[sdiy] I could use a few pointers on doing a board layout
clark at andrews.edu
clark at andrews.edu
Thu Sep 8 17:12:13 CEST 2005
> While we're talking about eagle, I've still got a few pressing questions.
> I've got some nice schematics drawn up (like the ARP 4035 ladder filter
> module) and believe I'm ready to being making a board. And here the
> process
> comes to a screeching halt. I've now made several attempts, but really
> can't
> get anything remotly exceptable. Should I try to lay down traces for the
> supplies and ground first? why don't the icons for supply show up as
> something on the board screen? I'm using the freeware version so I don't
> have the autorouter, is this worth the money?
Hi Jeff,
There's been some good replies to the topic, so I don't necessarily
have anything extra to add. :) I will state that autorouting is a
joke. Even on my very expensive OrCAD program. Maybe for simple
boards, but for complex boards such as Jim's vocal board, it'd make a
horrible mess. As someone else pointed out, the algorithms for
autorouting just cannot take into account common sense. Also, once a
track is laid down, the autorouter will not move it (or won't move it
sufficiently) if another trace would benefit more from using the same
space.
Sure, there are tons of rules that can be used to help the autorouter,
but I say that time is better spent just doing it yourself.

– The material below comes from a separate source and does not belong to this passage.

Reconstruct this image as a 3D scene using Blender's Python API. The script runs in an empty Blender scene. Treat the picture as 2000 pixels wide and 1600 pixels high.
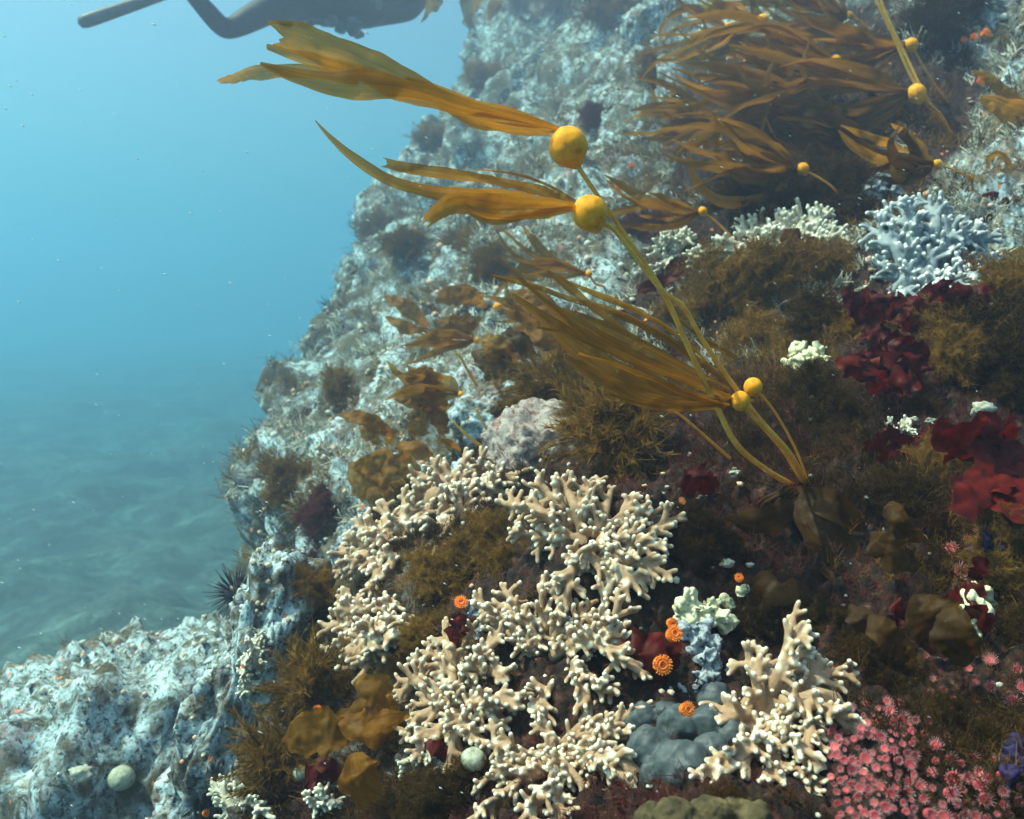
import bpy, bmesh, math, random
import numpy as np
from mathutils import Vector, Matrix, Quaternion
from mathutils.bvhtree import BVHTree
from mathutils.kdtree import KDTree

R = math.radians
rng = np.random.default_rng(7)
random.seed(7)
scn = bpy.context.scene
COL = scn.collection

# ------------------------------------------------------------------ camera
PITCH = R(-7.0)
FPX = 1732.0                       # focal length in photo pixels (photo is 2000 x 1600)
cam_d = bpy.data.cameras.new('camera')
cam = bpy.data.objects.new('camera', cam_d)
COL.objects.link(cam)
cam.location = (0, 0, 0)
cam.rotation_euler = (math.pi / 2 + PITCH, 0, 0)
cam_d.sensor_width = 36.0
cam_d.lens = 36.0 * FPX / 2000.0
cam_d.clip_start = 0.02
cam_d.clip_end = 300.0
cam_d.dof.use_dof = True
cam_d.dof.focus_distance = 1.05
cam_d.dof.aperture_fstop = 9.0
scn.camera = cam

# ------------------------------------------------------------------ sky, sun, exposure
SUN_EL, SUN_AZ = 59.0, -90.0       # azimuth from straight ahead (+y), negative = left
world = bpy.data.worlds.new('World')
scn.world = world
world.use_nodes = True
wn = world.node_tree
sky = wn.nodes.new('ShaderNodeTexSky')
sky.sky_type = 'NISHITA'
sky.sun_disc = False
sky.sun_elevation = R(SUN_EL)
sky.sun_rotation = R(SUN_AZ)
sky.air_density = 1.0
sky.dust_density = 6.0
sky.ozone_density = 0.4
bg = wn.nodes['Background']
bg.inputs['Strength'].default_value = 0.115
wn.links.new(sky.outputs['Color'], bg.inputs['Color'])

sun_l = bpy.data.lights.new('sun', 'SUN')
sun_l.energy = 5.0
sun_l.angle = R(0.6)
sun_l.color = (1.0, 0.77, 0.56)
sun = bpy.data.objects.new('sun', sun_l)
COL.objects.link(sun)
sd = Vector((math.sin(R(SUN_AZ)) * math.cos(R(SUN_EL)), math.cos(R(SUN_AZ)) * math.cos(R(SUN_EL)), math.sin(R(SUN_EL))))
sun.rotation_euler = sd.to_track_quat('Z', 'Y').to_euler()
sun.location = sd * 20

scn.view_settings.view_transform = 'Standard'
scn.view_settings.look = 'None'
scn.view_settings.gamma = 1.0
scn.view_settings.exposure = 0.84
scn.render.engine = 'CYCLES'
scn.cycles.use_denoising = True
try:
    scn.cycles.denoiser = 'OPENIMAGEDENOISE'
except Exception:
    pass
scn.cycles.use_adaptive_sampling = True
scn.cycles.adaptive_threshold = 0.02
scn.cycles.max_bounces = 6
scn.cycles.diffuse_bounces = 2
scn.cycles.glossy_bounces = 1
scn.cycles.transmission_bounces = 3
scn.cycles.transparent_max_bounces = 8
scn.cycles.volume_bounces = 2
scn.cycles.caustics_reflective = False
scn.cycles.caustics_refractive = False
scn.cycles.sample_clamp_indirect = 4.0

# ------------------------------------------------------------------ helpers
CP, SP = math.cos(PITCH), math.sin(PITCH)
def ray(px, py):
    """direction through a photo pixel, scaled so that depth along the lens axis is 1"""
    a, b = (px - 1000.0) / FPX, -(py - 800.0) / FPX
    return Vector((a, CP - b * SP, SP + b * CP))
def at(px, py, d):
    return ray(px, py) * d
CAM_RIGHT = Vector((1, 0, 0)); CAM_UP = Vector((0, -SP, CP)); CAM_FWD = Vector((0, CP, SP))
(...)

There is, however, one PERFECT use for the autorouter. And that is
catching any UNROUTED traces. Say you've routed your entire PCB and
are ready to get it made, but what if you forgot one tiny segment
somewhere on the PCB? The autorouter will catch it. And since the
board is 99.9% done, the autorouter will usually finish any short
segment traces without screwing it up. Of course, at least with OrCAD,
if I see the autorouter trying to finalize a trace, I usually stop it
and then go in and fix the issue.
So that'd be the only good use for an autorouter that I know of!